Consult all about our affairs, and tell them that
I do not write them in particular on account
of the great pain I feel when writing.
I do not say that they must do the same, but that
each one must write me and very often, for I feel
great sorrow that all the world should have letters
from there each day, and I have nothing, when
I have so many people there.

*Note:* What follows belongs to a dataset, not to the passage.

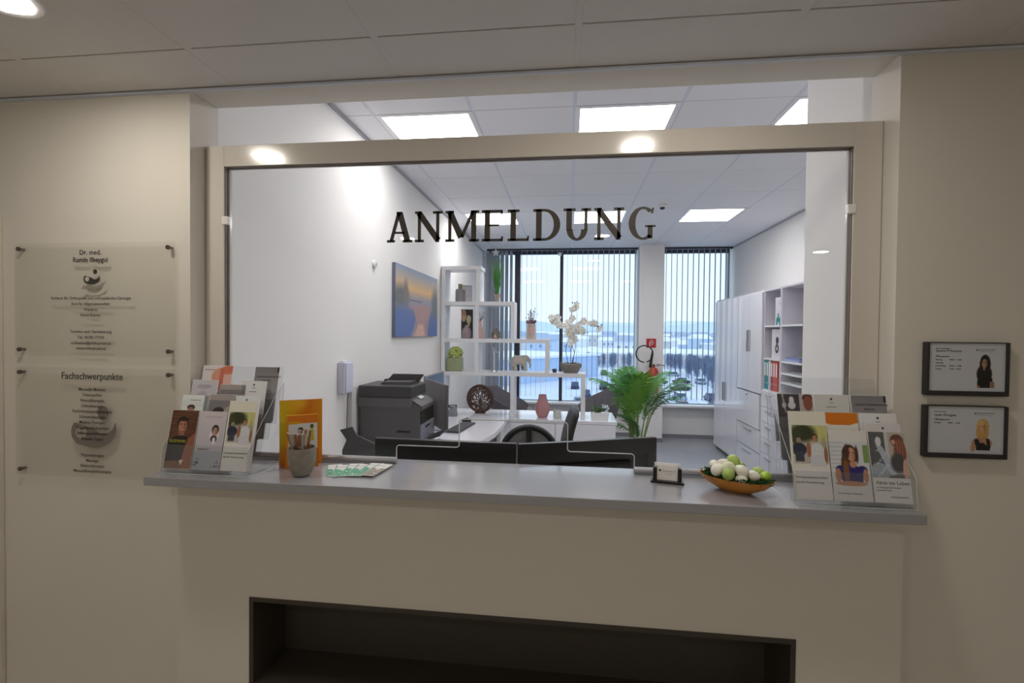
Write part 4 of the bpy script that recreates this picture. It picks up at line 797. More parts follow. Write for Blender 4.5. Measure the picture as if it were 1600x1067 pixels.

Commend me to the
Lord Adelantado in his favour, and give my regards
to your brother and to all the others.
“Done at Seville, December
29.
“Your father who loves you
more than himself.
.S.
.S.A.S.
XMY
Xpo
FERENS.”
“I say further that if our affairs are to be
settled according to conscience, that the chapter
of the letter which their Highnesses wrote me when
I departed, in which they say they will order you placed
in possession, must be shown; and the writing must
also be shown which is in the Book of Privileges,
which shows how in reason and in justice the third
and eighth and the tenth are mine. There will
always be opportunity to make reductions from this
amount.”
Columbus’s requests were not all for himself;
nothing could be more sincere or generous than the
spirit in which he always strove to secure the just
payment of his mariners.
Otherwise he is still concerned with the favour shown
to those who were treasonable to him. Camacho
was still hiding in a church, probably from the wrath
of Bartholomew Columbus; but Christopher has more subtle
ways of punishment. A legal document, he considers,
will be better than a rod; “it will not be so
much against the conscience of the chastiser, and
will injure him (the chastised) more.”